Quito, 12 ene (La Calle). – Casi no lo logro, pero tuve la buena suerte de que la exposición Van Gogh vivo se extendió unos días más. El pintor neerlandés es uno de los más importantes de la historia del arte, pero también uno de los más sobrecogedores. Cuando miro sus pinturas es como mirar un espejo que refleja el dolor del artista, uno que le persigue toda la vida.
Los ojos en sus autorretratos muestran esa angustia por la vida. Vincent Van Gogh tenía un alma frágil que aparecía en sus pinturas, ya sean de sí mismo o de lo que miraba en su entorno. La exposición muestra en cuatro salas, la evolución del trabajo de Van Gogh. La influencia de Rembrandt, que se nota en el uso de colores y atmósferas más oscuras, su amor obsesivo por el color amarillo y la gran amistad que lo unía a su hermano Theo.
También cuentan el episodio de la oreja. Van Gogh vivía en Arlés con el pintor francés Paul Gaughin en la casa amarilla y su relación no era la mejor. Un día le avisó que se iba de la casa y Vincent lo persiguió con una navaja para finalmente automutilarse la oreja. Después de ese episodio, su hermano lo llevó, por petición del artista, al sanatorio Saint-Rémy. Allí pintó La noche estrellada que podía apreciar desde su ventana en el psiquiátrico. Fue un espacio de calma donde pudo desarrollar gran parte de su trabajo. En el último año de su vida pintó más de una centena de cuadros, de los cuales solo vendió uno. Murió en 1890 en brazos de su hermano, quien lo seguiría unos meses después.

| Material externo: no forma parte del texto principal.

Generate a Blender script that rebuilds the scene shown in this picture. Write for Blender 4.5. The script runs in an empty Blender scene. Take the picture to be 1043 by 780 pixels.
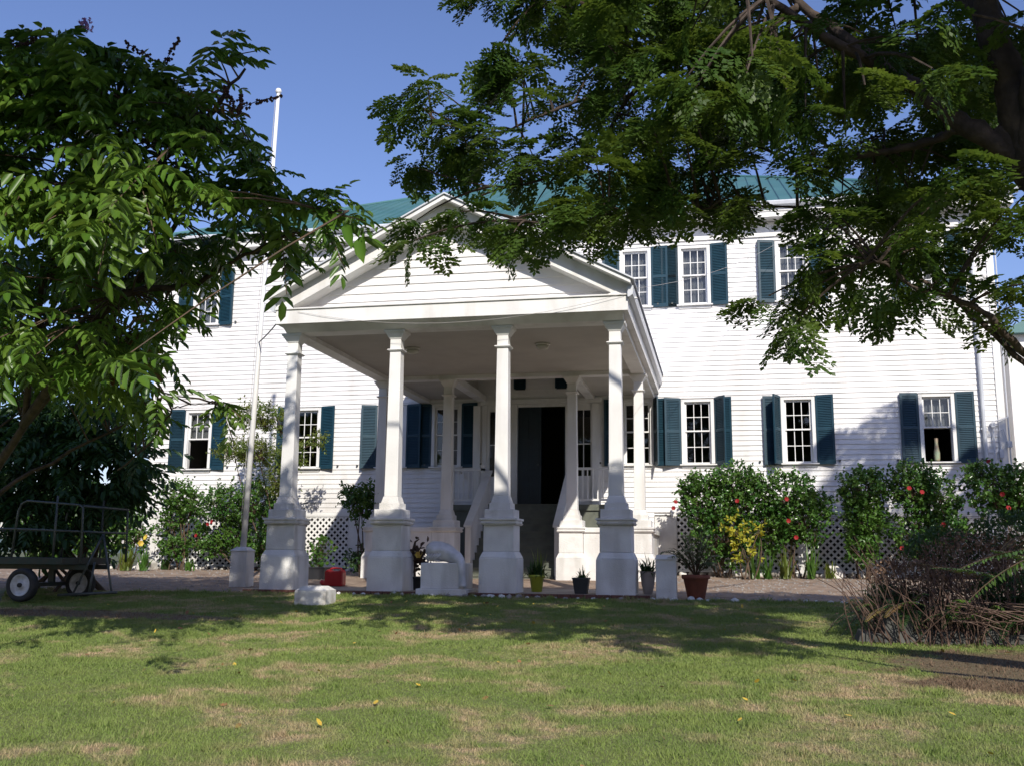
import bpy, math, random
import numpy as np
from math import sin, cos, pi, radians, sqrt, atan2
from mathutils import Vector, Matrix
rng = np.random.default_rng(7); random.seed(7)
S = bpy.context.scene
COL = S.collection
# ------------------------------------------------------------------ camera
F = 1011.0; YAW = radians(11.75); PIT = radians(9.86); ROLL = radians(.508); EYE = .66
fw = np.array([-sin(YAW)*cos(PIT), cos(YAW)*cos(PIT), sin(PIT)])
r0 = np.array([cos(YAW), sin(YAW), 0.]); u0 = np.cross(r0, fw)
rt = r0*cos(ROLL)+u0*sin(ROLL); up = u0*cos(ROLL)-r0*sin(ROLL)
cam_d = bpy.data.cameras.new('camera'); cam = bpy.data.objects.new('camera', cam_d); COL.objects.link(cam)
cam.matrix_world = Matrix(((rt[0], up[0], -fw[0], 0), (rt[1], up[1], -fw[1], 0), (rt[2], up[2], -fw[2], EYE), (0, 0, 0, 1)))
cam_d.sensor_width = 36; cam_d.lens = F/1043*36; cam_d.clip_end = 3000; cam_d.clip_start = .05
S.camera = cam
# ------------------------------------------------------------------ sky, sun, exposure
SUN = Vector((.44, -1, .76)).normalized()
w = bpy.data.worlds.new('World'); S.world = w; w.use_nodes = True
nt = w.node_tree; sky = nt.nodes.new('ShaderNodeTexSky'); sky.sky_type = 'NISHITA'; sky.sun_disc = False
sky.sun_elevation = math.asin(SUN.z); sky.sun_rotation = atan2(SUN.x, SUN.y)
sky.ozone_density = 4.5; sky.air_density = 1.15; sky.dust_density = .6; sky.altitude = 0
tint = nt.nodes.new('ShaderNodeMix'); tint.data_type = 'RGBA'; tint.blend_type = 'MULTIPLY'; tint.inputs[0].default_value = 1; tint.inputs[7].default_value = (1.08, .98, 1.17, 1)
nt.links.new(sky.outputs[0], tint.inputs[6]); nt.links.new(tint.outputs[2], nt.nodes['Background'].inputs[0]); nt.nodes['Background'].inputs[1].default_value = .115
sd = bpy.data.lights.new('sun', 'SUN'); sd.energy = 4.4; sd.angle = radians(.55); sd.color = (1, .94, .83)
so = bpy.data.objects.new('sun', sd); COL.objects.link(so); so.rotation_euler = SUN.to_track_quat('Z', 'Y').to_euler()
so.location = (20, -30, 30)
S.view_settings.view_transform = 'Standard'; S.view_settings.look = 'None'; S.view_settings.gamma = 1
S.view_settings.exposure = .2; S.view_settings.use_curve_mapping = False
S.render.engine = 'CYCLES'
S.cycles.max_bounces = 7; S.cycles.transparent_max_bounces = 10; S.cycles.diffuse_bounces = 4
S.cycles.sample_clamp_indirect = 4

# ------------------------------------------------------------------ helpers
def ray(px, py): return fw + rt*(px-521.5)/F + up*(390-py)/F
def at(px, py, Y):                       # the place seen at a pixel of the photograph, Y metres into the scene
    d = ray(px, py); p = d*(Y/d[1]); return np.array([p[0], p[1], p[2]+EYE])
def gz(x, y):                            # ground height
    y = np.asarray(y, float); x = np.asarray(x, float)
    z = np.where(y < 16.6, -.03-(16.6-y)*.053, -.03+np.clip(y-16.6, 0, 9.4)*.03)
    z = np.where(y < 0, -.03-16.6*.053, z)
    return z + .012*np.sin(x*.9+1)*np.cos(y*.7)
def gzf(x, y): return float(gz(x, y))

def tag(o, label=None, cat=None, group=None, kind=None):
    if label: o['label'] = label
    if cat: o['category'] = cat
    if group: o['group'] = group
    if kind: o['kind'] = kind
    return o
def empty(name, loc=(0, 0, 0), rz=0, label=None, cat=None, group=None):
    o = bpy.data.objects.new(name, None); COL.objects.link(o); o.location = loc; o.rotation_euler = (0, 0, rz)
    o.empty_display_size = .2
    return tag(o, label, cat, group)
def link(name, me, m, parent=None, loc=(0, 0, 0), rz=0, smooth=False, bevel=0):
    o = bpy.data.objects.new(name, me); COL.objects.link(o); o.location = loc; o.rotation_euler = (0, 0, rz)
    for mm in (m if isinstance(m, (list, tuple)) else [m]): me.materials.append(mm)
    if parent: o.parent = parent
    if smooth: me.polygons.foreach_set('use_smooth', [True]*len(me.polygons))
    if bevel:
        b = o.modifiers.new('bevel', 'BEVEL'); b.width = bevel; b.segments = 2; b.limit_method = 'ANGLE'; b.angle_limit = radians(35)
    return o
def np_mesh(name, V, Fc):
    V = np.asarray(V, np.float32).reshape(-1, 3); Fc = np.asarray(Fc, np.int32); k = Fc.shape[1]; n = len(Fc)
    me = bpy.data.meshes.new(name); me.vertices.add(len(V)); me.vertices.foreach_set('co', V.ravel())
    me.loops.add(n*k); me.loops.foreach_set('vertex_index', Fc.ravel()); me.polygons.add(n)
    me.polygons.foreach_set('loop_start', np.arange(0, n*k, k, dtype=np.int32))
    me.polygons.foreach_set('loop_total', np.full(n, k, np.int32)); me.update(calc_edges=True); return me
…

Para mí, Van Gogh fue un genio incomprendido, tuvo que pasar un tiempo para que sus obras adquieran valor ante los ojos del mundo y los coleccionistas, para que adornen las paredes de los museos y la gente admire la capacidad de la pintura para mostrarnos a una persona. El recorrido por la muestra es un agradable recordatorio de la capacidad creativa del ser humano, que con un pincel y una paleta de colores puede cambiar el juego.